## Job
Within the listing below, locate all lines containing the word "that". Copy each one.
⟨
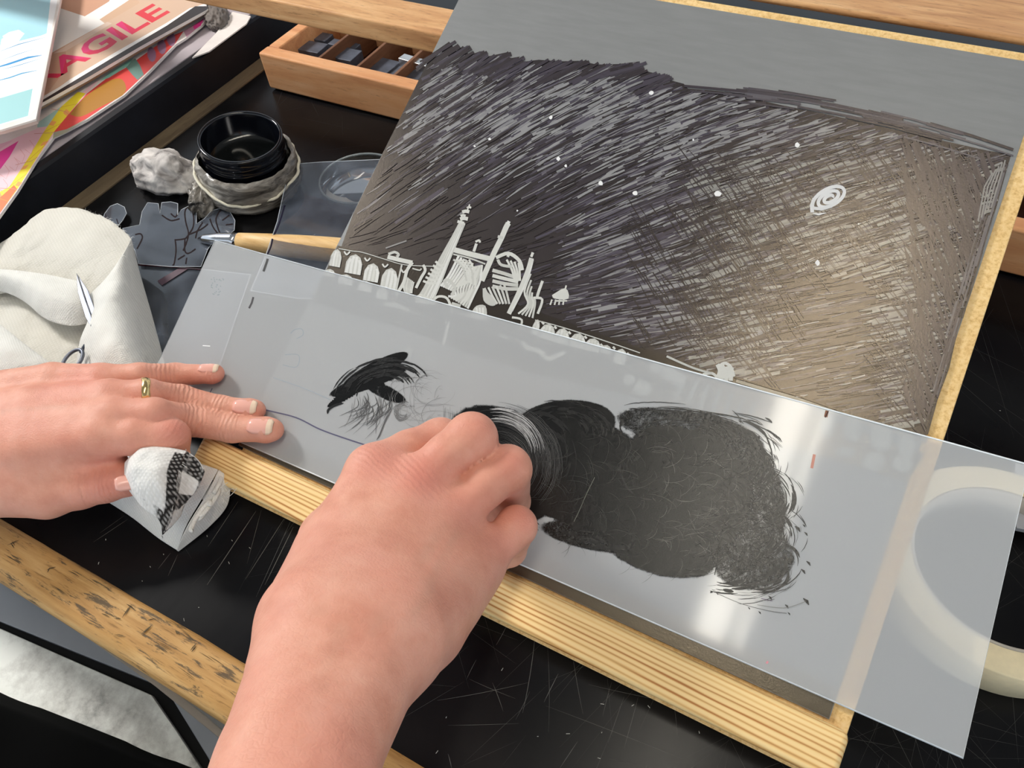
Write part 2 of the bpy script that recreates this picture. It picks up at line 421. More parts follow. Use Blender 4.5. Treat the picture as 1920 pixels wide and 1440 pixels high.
def skin():
    t = NT('skin'); v = t.coord()
    n = t.noise(v, 55, 4, 0.6); n2 = t.noise(v, 22, 3)
    c = t.ramp(n, [(0.25, srgb(206, 140, 116)), (0.5, srgb(222, 160, 136)), (0.78, srgb(232, 176, 154))])
    c = t.mix(c, srgb(214, 128, 112), t.math('MULTIPLY', t.attr('red'), 0.75))
    bl = t.ramp(n2, [(0.40, (0, 0, 0)), (0.72, (1, 1, 1))])
    c = t.mix(c, srgb(212, 140, 122), t.math('MULTIPLY', bl, 0.45))
    c = t.mix(c, srgb(188, 150, 128), t.math('MULTIPLY', t.attr('vein'), 0.22))
    t.col(c); t.set(Roughness=0.5); t.b.inputs['Specular IOR Level'].default_value = 0.36
    t.b.inputs['Subsurface Weight'].default_value = 0.18
    t.b.inputs['Subsurface Radius'].default_value = (0.006, 0.0025, 0.0015); t.b.inputs['Subsurface Scale'].default_value = 0.6
    cs = t.attr('cs'); cm = t.attr('cm')
    wob = t.noise(v, 160, 2)
    s = t.math('SINE', t.math('ADD', t.math('MULTIPLY', cs, 2 * math.pi / 0.0026), t.math('MULTIPLY', wob, 7)))
    h = t.math('MULTIPLY', t.math('MULTIPLY_ADD', s, 0.5, 0.5), cm)
    vo = t.node('ShaderNodeTexVoronoi', feature='DISTANCE_TO_EDGE'); vo.inputs['Scale'].default_value = 520
    t.link(v, vo.inputs['Vector'])
    fine = t.math('MINIMUM', vo.outputs['Distance'], 0.25)
    h = t.math('ADD', h, t.math('MULTIPLY', fine, 0.5))
    h = t.math('ADD', h, t.math('MULTIPLY', t.noise(v, 300, 3), 0.35))
    t.bump(h, 0.45, 0.0011); return t.m
M_SKIN = skin()
M_NAIL = plain('fingernail', srgb(236, 176, 160), 0.22, 0.6, 0, 0.04)
M_NAILTIP = plain('fingernail_tip', srgb(232, 206, 180), 0.3, 0.5)
M_GOLD = plain('gold', (0.80, 0.58, 0.26), 0.2, 0.5, 1.0, 0.2, 900)
M_SCISSOR = plain('bright_steel', (0.16, 0.17, 0.20), 0.42, 0.5, 1.0, 0.1)
M_FERRULE = plain('polished_ferrule', (0.72, 0.74, 0.78), 0.15, 0.5, 1.0, 0.05)
M_BEECH = wood('beech_handle', srgb(214, 166, 104), srgb(236, 196, 136), srgb(244, 212, 160), (14, 120, 120), 0.45, 0.3)
M_JAR = plain('black_jar_plastic', (0.003, 0.0035, 0.006), 0.12, 0.5)
M_JARINK = plain('jar_ink', (0.004, 0.005, 0.005), 0.15, 0.5)
M_STRING = plain('cream_string', srgb(226, 220, 200), 0.6)
def film_wrap():
    t = NT('smoky_plastic_wrap'); n = t.noise(t.coord((20, 20, 90)), 1.0, 5, 0.65, 0.6)
    t.col(t.ramp(n, [(0.36, srgb(30, 28, 28)), (0.5, srgb(128, 122, 114)), (0.64, srgb(206, 200, 190))]))
    t.set(Roughness=0.25); t.bump(n, 0.6, 0.003); return t.m
M_WRAP = film_wrap()
def tissue():
    t = NT('crumpled_tissue'); n = t.noise(t.coord(), 60, 4, 0.6, 0.8)
    t.col(t.ramp(n, [(0.32, srgb(106, 100, 98)), (0.5, srgb(190, 184, 180)), (0.66, srgb(226, 220, 214))]))
    t.set(Roughness=0.7); t.bump(n, 0.5, 0.004); return t.m
M_TISSUE = tissue()
M_TAPE = plain('masking_tape_side', srgb(238, 222, 184), 0.6, 0.3, 0, 0.05, 200)
M_TAPECORE = plain('tape_card_core', srgb(196, 188, 176), 0.8)
M_TYPE = plain('lead_type_metal', srgb(98, 102, 114), 0.45, 0.5, 0.4, 0.25, 120)
M_SILVER = plain('silver_bar', (0.75, 0.74, 0.72), 0.3, 0.5, 1.0)
M_PRINT = colmat('printed_paper', 0.42, 0.4)
M_PAPER = plain('paper_block', srgb(236, 228, 222), 0.8, 0.2)
M_CARD = plain('brown_card', srgb(152, 126, 100), 0.85, 0.2)
M_DUST = plain('pale_dust', srgb(212, 210, 200), 0.8)
M_SCRATCH = colmat('scratch', 0.5, 0.5)
M_GREYPANEL = plain('grey_panel', srgb(176, 178, 184), 0.5)

# ================================================================== STRUCTURE: bench, rails, lamp overhead
bench = thing('workbench', 'black lacquered workbench top with worn wooden front rail', 'workbench', (-0.1, 0.5, -0.1))
box('bench_top', -0.612, 0.80, 0.036, 1.05, -0.022, 0.0, M_TABLE, bench, 0.0008)
# front rail: rounded worn bar
prof = []
y0, y1, zt, zb, rr = 0.0105, 0.0395, 0.004, -0.024, 0.009
for cx, cz, a0 in ((y0 + rr, zt - rr, 180), (y1 - 0.004, zt - 0.004, 90)):
    r_ = rr if a0 == 180 else 0.004
    for k in range(7):
        a = math.radians(a0 - 90 * k / 6); prof.append((cx + r_ * math.cos(a), cz + r_ * math.sin(a)))
prof += [(y1, zb), (y0 + 0.006, zb), (y0, zb + 0.006)]
nx = 60; vs = []; fs = []; m_ = len(prof)
for i in range(nx + 1):
    x = -1.1 + 1.9 * i / nx
    for k, (y, z) in enumerate(prof):
        j = 0.0006 * mnoise.noise((x * 40, k * 0.4, 0)) + 0.0005 * mnoise.noise((x * 110, k * 0.6, 3))
        vs.append((x, y + j, z + j))
for i in range(nx):
    for k in range(m_):
        a = i * m_ + k; b = i * m_ + (k + 1) % m_; fs.append((a, b, b + m_, a + m_))
fs.append(tuple(range(m_))); fs.append(tuple(reversed([nx * m_ + k for k in range(m_)])))
o = mesh('front_rail', vs, fs, M_OLDWOOD, bench, smooth=True); fix_normals(o)
rg = Ribbons(lambda x, y, z: Vector((x, y, z)), 0.00465, 1e-7)
for (x0, y0, x1, y1, wd) in [(255, 330, 315, 310, 8), (270, 350, 285, 320, 10), (690, 600, 745, 510, 9), (640, 600, 690, 605, 8), (700, 515, 760, 560, 8), (800, 695, 880, 620, 10), (830, 610, 880, 600, 6), (990, 660, 1010, 700, 8),
        (1070, 790, 1110, 740, 14), (30, 190, 110, 160, 8), (60, 160, 90, 200, 8), (380, 330, 470, 380, 8), (640, 690, 720, 700, 5), (850, 725, 1000, 800, 4), (570, 570, 640, 600, 6), (250, 380, 420, 490, 3), (1000, 870, 1110, 950, 3), (0, 230, 120, 300, 5), (1130, 780, 1280, 880, 4), (1010, 660, 1120, 740, 5), (460, 350, 640, 460, 4)]:
    a = P(x0 / 3, 960 + y0 / 3, 0.0042); b = P(x1 / 3, 960 + y1 / 3, 0.0042)
    for k in range(3):
        t = random.random() * 0.4; jx, jy = random.gauss(0, 0.0005), random.gauss(0, 0.0005)
        rg.stroke([(a.x + (b.x - a.x) * t + jx, a.y + (b.y - a.y) * t + jy), (a.x + (b.x - a.x) * (t + 0.3) + jx, a.y + (b.y - a.y) * (t + 0.3) + jy + 0.0002), (a.x + (b.x - a.x) * (t + 0.6) + jx, a.y + (b.y - a.y) * (t + 0.6) + jy)], wd * 0.00006, random.choice([srgb(86, 74, 56), srgb(104, 90, 68), srgb(72, 62, 48)]), 0.4)
tag(rg.build('gouge_marks', colmat('gouge', 0.9, 0.1), bench), kind='stuff')
box('fascia', -1.1, 0.8, 0.0135, 0.036, -0.060, -0.0245, M_REDWOOD, bench, 0.001)
box('inlay_strip', -0.632, -0.6125, 0.036, 1.05, -0.022, 0.0012, M_STRIP, bench, 0.0008)
# raised black step at the left that carries the prints
step = [(-0.632, 0.0), (-0.636, 0.030), (-0.6365, 0.0345), (-0.639, 0.0365), (-0.646, 0.037), (-0.648, 0.033), (-0.652, 0.033), (-0.652, 0.0)]
vs = [(x, y, z) for y in (0.036, 1.05) for x, z in step]; n_ = len(step)
fs = [(k, (k + 1) % n_, n_ + (k + 1) % n_, n_ + k) for k in range(n_)] + [tuple(range(n_)), tuple(range(2 * n_ - 1, n_ - 1, -1))]
o = mesh('step_moulding', vs, fs, M_BLACKPAINT, bench); fix_normals(o)
box('raised_shelf', -1.25, -0.6522, 0.036, 1.05, -0.022, 0.0345, M_PLATFORM, bench, 0.001)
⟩
## Complete answer
Write part 2 of the bpy script that recreates this picture. It picks up at line 421. More parts follow. Use Blender 4.5. Treat the picture as 1920 pixels wide and 1440 pixels high.
# raised black step at the left that carries the prints